Another instalment in my photos from ten years ago series – this time it is May 2008.
‘Crate Men’ were appearing all over Melbourne – I found this example beside the railway line at Newport.
Also at Newport I came across a port shuttle train with a load of containers from the CRT Logistics terminal at Altona North.
These trains no longer run, with the government dragging their heels on their reinstatement, resulting in more trucks on the road in Melbourne’s west.
Back home in Geelong new rail infrastructure was being built, with an extension of the station building at Lara well underway.
As well as new standard gauge rail sidings at the Port of Geelong.
I also went chasing a number of trains, such as this Steamrail Victoria special at Geelong station.
This short trainload of logs bound for the Midway woodchip mill at North Shore.
And Pacific National clearing out their collection of life expired freight wagons at North Geelong Yard.
Up the road at Avalon Airport I photographed a Jetstar A320 arrive at the very spartan terminal.
As well as abandoned Qantas 747-300 VH-EBU ‘Nalanji Dreaming’.
She arrived at Avalon Airport in February 2005 for long term storage and was stripped of parts, eventually bein removed from the Australia aircraft register in May 2008.
I also paid a visit to Ballarat on a Seymour Railway Heritage Centre train, much to the delight of this newly married couple.
While I found V/Line’s ‘bus’ service to Ararat parked outside the station.
I found a much more conventional bus service outside North Melbourne station, where a pack of buses for the new route 401 shuttle to Melbourne University were parked.
At the station itself cranes were at work building the new concourse at the southern end.
With a temporary crash deck allowing work to continue while trains passed below.
I also found a diesel locomotive parked on the other side of the station, as construction work continued on the ‘Southern Star’ observation wheel behind.
The Southern Star wheel was shortlived – opened two years late in December 2008, it was shut down 40 days later due to design faults, and didn’t reopen until 2013 as the ‘Melbourne Star’ wheel.

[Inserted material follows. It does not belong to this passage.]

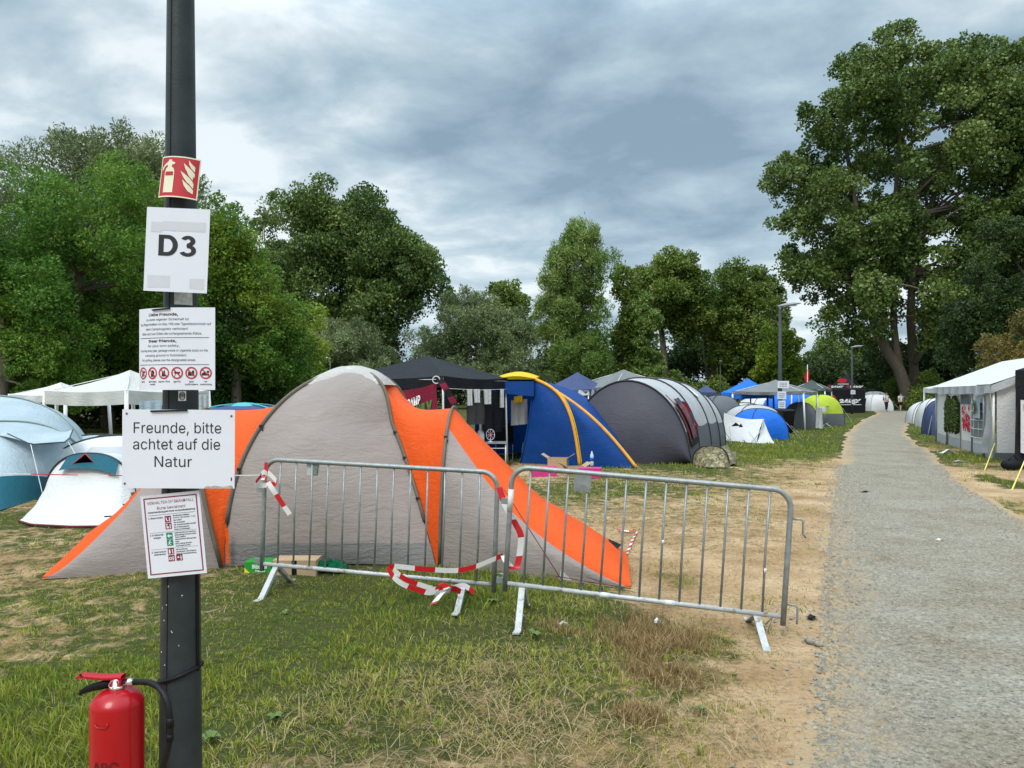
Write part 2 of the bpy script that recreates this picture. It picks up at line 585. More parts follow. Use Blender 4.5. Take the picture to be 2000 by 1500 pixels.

As for the diesel locomotive, it has had a far more salubrious life – built by Clyde Engineering of Sydney in 1957 for the Kowloon-Canton Railway of Hong Kong, where it hauled passenger and then freight services for over 50 years, before being purchased by Chicago Freight Car Leasing Australia (CFCLA) in 2005 and brought back home to Australia for a second life hauling freight trains.
And we end on this touch of the 1980s I spotted onboard a V/Line carriage.
As well as my 1:160 scale model of a V/Line N class diesel locomotive, posed in front of the real thing.
Footnote
Here you can find the rest of my ‘photos from ten years ago‘
I’m always surprised at the enthusiasm for port rail shuttles along the Dandenong Line – with only two tracks at the moment, there’s no way you could run them and maintain a ten minute frequency in off-peak!
A handful of freight trains do slot in between the current 10 minute frequency on the Dandenong line.
The Apex quarry train to/from for Westall:
And the Maryvale paper train to/from Morwell.
Not to mention the hourly V/Line trains to/from Gippsland.
As you say, a handful. Not the same as running them once or twice an hour right through the off-peak.
That makes it harder, but not impossible.